Euro wars and local dealings


Arrived back in Dubai Aug 8 after a month holidaying in England, Wales and Berlin. I had assumed that I would be suicidal upon my return. However despite the heat, or more appropriately, the ratouba (humidity) at a level that I don’t remember last August, I am still feeling good. Bonding with friends, enjoying some home comforts, and taking in stunning scenery and wallowing in history certainly helped. My last entry mused on national identity and cultural issues here in the UAE. It’s plain that culture exists here, whether of the international consumerist kind or the discrete cultures that do not so much as melt as co-exist in a sometimes harmonious fashion. However historical legacies seem to largely be confined to traditional ruling orders relatively untroubled by contemporary innovations, and the informal shoura that ties in the key, non-sheikhly, local and incorporated families. That, and the Dubai Museum’s paltry offering constitute traditional culture within the metropolis of urban Dubai. Such historical “myths” are also recycled in Abu Dhabi, drawing on their less coastal economy traditionally speaking. This may be good or bad, but it certainly helps one appreciate Europe, even if the historical legacies I was recently taking in in Berlin for the first time in 10 years were ideological and nationalist.

Within the latter bracket came the splendid neo-Roman splendor of Soviet authoritarianism available at the USSR’s war memorial in former East Berlin (see pic below). Upon my return to Dubai this became more apt on the contemporary stage as Russia’s Near Abroad was once again rigorously policed by Russian Federation forces as it was by Soviet and Czarist ones previously. The local angle to this is more fascinating than the business section of yesterday’s Gulf News would suggest. Poti port has been largely destroyed, with large Ras al Khaimah (RAK) investments going to …eh pot as a leading RAK company had exercised strategic reach in this part of the former Soviet Union.

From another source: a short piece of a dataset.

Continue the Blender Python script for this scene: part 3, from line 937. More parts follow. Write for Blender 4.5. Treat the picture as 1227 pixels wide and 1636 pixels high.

The latest political controversy in this particular people's republic is that all visas (with exception of clearly defined tourist ones it would appear) will incur a health insurance charge payable up front on arrival or with evidence from sponsor of it being in hand. Alongside this, Sharjah has announced (according to the phone in progamme "Nightline" on Dubai Eye, that is) that it will require copies of residential contracts for families when individuals with families try to renew their visas. For those crowded into a room or two this could be tricky, commented the Nightline programme the other night. Security tightening, national ID enforcing, or just good government business? More irreverently, readers of today's Gulf News may care to check out the discreet court room report of the claims concerning a certain major British media story in early July. The defendent breached public indecency, the paper reported the prosection lawyer as saying.